他にも総務や経理、コンプライアンス部等、様々な部署があります。

その中でも印刷部門は、最終的に印刷物を完成させる最後の重要な役割を担っています。

印刷工場がなければ営業も制作もできないですし、売り上げが立たなければ経理で伝票を出力することもできないからです。

しかし、企業内における印刷部門の立場は低くみられることが多いです。

いわゆるホワイトカラーとブルーカラーという意識はどこに行ってもあるからです。

ある会社の社長は印刷工場には一度も顔を出したことがなく、給料も低めに設定している場合もあります。

そのため、印刷部門からの不満は非常に大きいようでした。

どの部署もそれぞれ必要な役割を果たしているにも関わらず、内容によって差別的扱いを受けることがあるのは残念ですが、実際に起こりうるのです。

クライアントや他部署の責任による刷り直しもある

クライアントや制作部や営業担当などは、印刷にかける前に原稿を入念にチェックしたあと、印刷をかけるのが大前提です。

しかし、このチェック漏れによって刷り直しを依頼されることがあります。

そうなると、徹夜明けであろうと再印刷の作業があるため、さらなる疲労が重なります。

さらに時間的猶予もなくなり、疲労と焦りから注意散漫になり、事故などのリスクも伴います。

印刷工場が一生懸命刷り直しをしている間に、クライアントや制作が一休みしているなんてこともよくある話です。

未経験OKの工場もあるから将来性のある企業へ転職すべき

印刷工場で働くということは、印刷物として形になるものを見られるという意味では、やりがいがあって楽しい仕事です。

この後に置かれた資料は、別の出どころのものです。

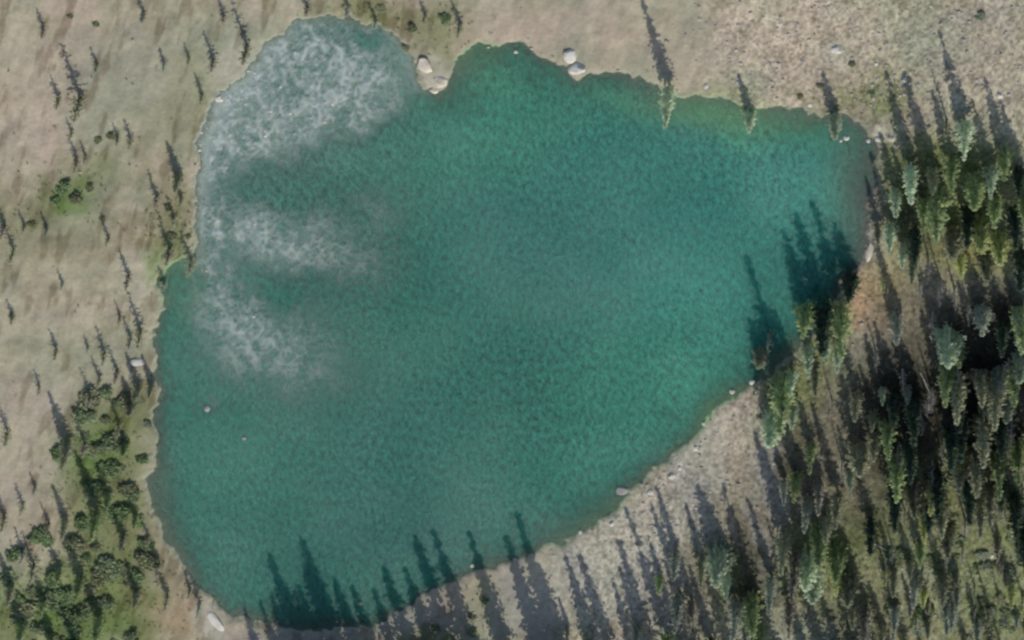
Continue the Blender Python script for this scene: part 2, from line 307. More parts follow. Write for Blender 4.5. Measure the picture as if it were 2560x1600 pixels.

しかし、今の会社がブラック体質で仕事が辛い、または印刷業界の将来的な点で不安が大きいという場合には転職を考えましょう。

同じ工場勤務であれば、将来性が高い部品工場なども多くありますし、未経験者でも応募可能な工場もあります。

印刷にこだわらなくてもモノづくりに携わることは十分可能です。

なにより、ブラック体質のところで働き続け、体を壊してしまっては元も子もありません。

将来性のある企業への転職を真剣に考えてみてください。

転職は転職エージェントを利用しよう

転職は、転職エージェントを利用するとスムーズです。

未経験者歓迎の製造業をはじめとして優良な求人が非常に豊富ですので、よりよい求人が見つけやすいというメリットがあります。

また、転職支援のプロから応募書類の添削や面接時のアドバイスなど様々な支援を受けることができます。

一人でやみくもに転職活動を行うよりも、転職成功の可能性が上がりますからぜひ活用してみてください。

不安定は印刷業界から抜け出そう

今回は、印刷業界の現状や将来性、印刷工場で働くことの大変さについてご紹介しました。

印刷業界の不安定さに加えてブラック体質の会社で働くことのメリットはありません。

早めに転職をして将来に備えてください。